Gavilan M., Buell J.F., Molla M.
<Astron. Astrophys. 432, 861 (2005)>
=2005A&A...432..861G 2005A&A...432..861G
ADC_Keywords: Models, evolutionary ; Abundances
Keywords: Galaxy: abundances - stars: evolution - galaxies: abundances -
Galaxy: evolution - galaxies: spiral
Abstract:
We present a set of low and intermediate mass star yields based on a
modeling of the TP-AGB phase which affects the production of nitrogen
and carbon. These yields are evaluated by using them in a Galaxy
Chemical Evolution model, with which we analyze the evolution of
carbon abundances. By comparing the results with those obtained with
other yield sets, and with a large amount of observational data, we
conclude that the model using these yields combined with those from
Woosley & Weaver (1995ApJS..101..181W 1995ApJS..101..181W) for massive stars properly
reproduce all the data. The model reproduces well the increase of C/O
with increasing O/H abundances.
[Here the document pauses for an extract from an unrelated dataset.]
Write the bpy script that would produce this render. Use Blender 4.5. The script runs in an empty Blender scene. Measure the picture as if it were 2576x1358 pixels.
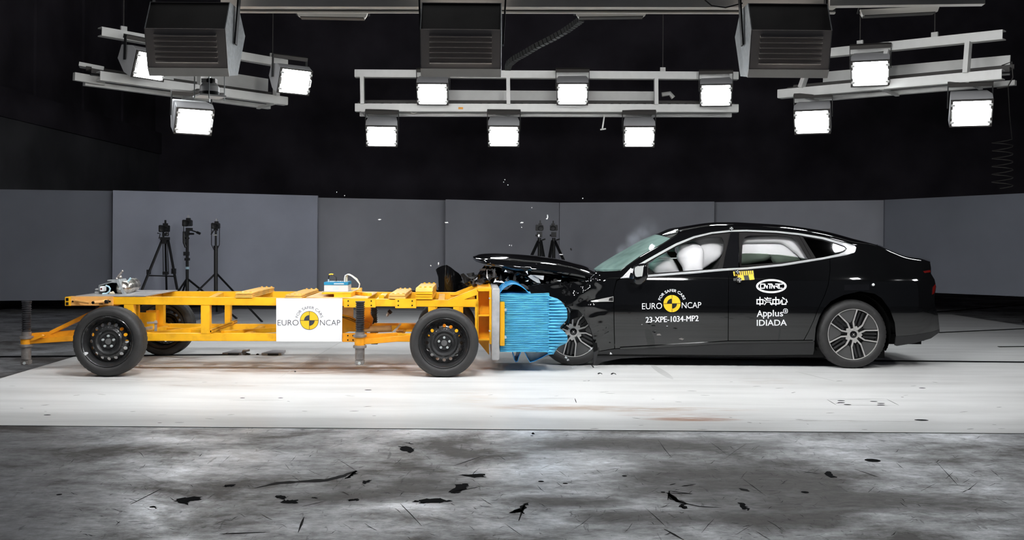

Since these massive star yields do not
include winds, it implies that these stellar winds might have a
smoother dependence on metallicity than usually assumed and that a
significant quantity of carbon proceeds from LIM stars.
Description:
These tables show the complete content of Table 1 and Table 2 which
give the production of elements in low and intermediate stars.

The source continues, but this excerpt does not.